Pictures do not belong in your copy. Repeat all the other data exactly.

DATASET EXCERPT.
** Begin **

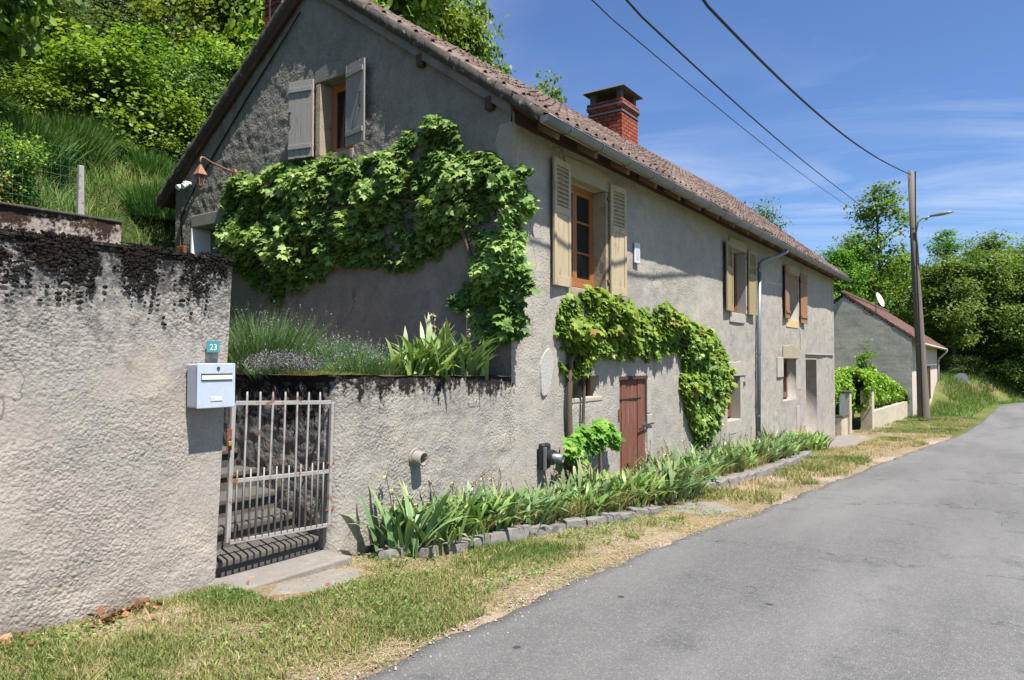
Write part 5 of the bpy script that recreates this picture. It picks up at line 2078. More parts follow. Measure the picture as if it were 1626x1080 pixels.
k1 = [(4.50, 4.40, .30), (4.74, 4.19, .26), (4.98, 4.10, .24), (5.22, 4.08, .22), (5.62, 4.02, .46), (6.06, 3.92, .30), (6.34, 3.86, .22), (6.62, 3.80, .26), (6.92, 3.72, .26), (7.18, 3.67, .22), (7.45, 3.60, .28), (7.75, 3.55, .24), (8.02, 3.50, .26)]
for i, (x, y, l) in enumerate(k1):
    if i == 4:
        kerb(x, y, .56, .24, .24, -0.22, i, 'longest smooth grey kerb stone of the near iris bed', None)
    else:
        kerb(x, y, l * 1.05, .17, .17 + .03 * (i % 2), -0.2 + ri.uniform(-.25, .25), i, 'rough grey stone edging the near iris bed', 'edging stones of the near iris bed')
pts2 = [(9.96, 3.78), (10.6, 3.64), (11.4, 3.56), (12.4, 3.52), (13.4, 3.52), (14.4, 3.54), (15.4, 3.58), (16.4, 3.64), (17.4, 3.72)]
xx = np.arange(10.05, 17.4, 0.40)
for i, x in enumerate(xx):
    y = np.interp(x, [p[0] for p in pts2], [p[1] for p in pts2])
    kerb(x, y, 0.44, .22, .27, ri.uniform(-.08, .08), i, 'squared granite block edging the far iris bed', 'granite blocks of the far iris bed')

# lavender, sedum on the terrace
def tuft_mesh(n, h, w, spread, seed, arch=0.25, segs=2, vm=0.5, rim=True):
    r = np.random.default_rng(seed)
    q = r.uniform(0, 2 * math.pi, n)
    rad = spread * np.sqrt(r.random(n))
    x0, y0 = rad * np.cos(q), rad * np.sin(q)
    l = h * r.uniform(0.55, 1.1, n) * (1 - 0.35 * (rad / spread) ** 2)
    out = np.c_[np.cos(q), np.sin(q)] * (rad / spread)[:, None] * 0.5 + r.normal(0, 0.24, (n, 2))
    sd = r.uniform(0, 2 * math.pi, n)
    S = np.c_[np.cos(sd), np.sin(sd), 0 * sd] * w * 0.5
    base = np.c_[x0, y0, 0 * x0]
    rows = []
    for s in range(segs + 1):
        t_ = s / segs
        d = base + np.c_[out * (t_ * l)[:, None] * (0.6 + arch * t_), l * t_ * (1 - 0.15 * t_)]
        ww = (1 - t_) ** 0.7 if s == segs else 1.0
        rows += [d - S * ww, d + S * ww]
    V = np.stack(rows, 1).reshape(-1, 3)
    k = 2 * (segs + 1)
    o = (np.arange(n) * k)[:, None, None]
    F = np.concatenate([np.array([[2 * s, 2 * s + 1, 2 * s + 3, 2 * s + 2]]) for s in range(segs)])[None] + o
    v = np.clip(r.normal(vm, 0.22, n), 0, 1)
    tips = base + np.c_[out * l[:, None] * (0.6 + arch), l * 0.85]
    return V, F.reshape(-1, 4), np.repeat(v, k), tips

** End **

OUTPUT FOR THIS EXERCISE.
Write part 5 of the bpy script that recreates this picture. It picks up at line 2078. More parts follow. Measure the picture as if it were 1626x1080 pixels.
k1 = [(4.50, 4.40, .30), (4.74, 4.19, .26), (4.98, 4.10, .24), (5.22, 4.08, .22), (5.62, 4.02, .46), (6.06, 3.92, .30), (6.34, 3.86, .22), (6.62, 3.80, .26), (6.92, 3.72, .26), (7.18, 3.67, .22), (7.45, 3.60, .28), (7.75, 3.55, .24), (8.02, 3.50, .26)]
for i, (x, y, l) in enumerate(k1):
    if i == 4:
        kerb(x, y, .56, .24, .24, -0.22, i, 'longest smooth grey kerb stone of the near iris bed', None)
    else:
        kerb(x, y, l * 1.05, .17, .17 + .03 * (i % 2), -0.2 + ri.uniform(-.25, .25), i, 'rough grey stone edging the near iris bed', 'edging stones of the near iris bed')
pts2 = [(9.96, 3.78), (10.6, 3.64), (11.4, 3.56), (12.4, 3.52), (13.4, 3.52), (14.4, 3.54), (15.4, 3.58), (16.4, 3.64), (17.4, 3.72)]
xx = np.arange(10.05, 17.4, 0.40)
for i, x in enumerate(xx):
    y = np.interp(x, [p[0] for p in pts2], [p[1] for p in pts2])
    kerb(x, y, 0.44, .22, .27, ri.uniform(-.08, .08), i, 'squared granite block edging the far iris bed', 'granite blocks of the far iris bed')

# lavender, sedum on the terrace
def tuft_mesh(n, h, w, spread, seed, arch=0.25, segs=2, vm=0.5, rim=True):
    r = np.random.default_rng(seed)
    q = r.uniform(0, 2 * math.pi, n)
    rad = spread * np.sqrt(r.random(n))
    x0, y0 = rad * np.cos(q), rad * np.sin(q)
    l = h * r.uniform(0.55, 1.1, n) * (1 - 0.35 * (rad / spread) ** 2)
    out = np.c_[np.cos(q), np.sin(q)] * (rad / spread)[:, None] * 0.5 + r.normal(0, 0.24, (n, 2))
    sd = r.uniform(0, 2 * math.pi, n)
    S = np.c_[np.cos(sd), np.sin(sd), 0 * sd] * w * 0.5
    base = np.c_[x0, y0, 0 * x0]
    rows = []
    for s in range(segs + 1):
        t_ = s / segs
        d = base + np.c_[out * (t_ * l)[:, None] * (0.6 + arch * t_), l * t_ * (1 - 0.15 * t_)]
        ww = (1 - t_) ** 0.7 if s == segs else 1.0
        rows += [d - S * ww, d + S * ww]
    V = np.stack(rows, 1).reshape(-1, 3)
    k = 2 * (segs + 1)
    o = (np.arange(n) * k)[:, None, None]
    F = np.concatenate([np.array([[2 * s, 2 * s + 1, 2 * s + 3, 2 * s + 2]]) for s in range(segs)])[None] + o
    v = np.clip(r.normal(vm, 0.22, n), 0, 1)
    tips = base + np.c_[out * l[:, None] * (0.6 + arch), l * 0.85]
    return V, F.reshape(-1, 4), np.repeat(v, k), tips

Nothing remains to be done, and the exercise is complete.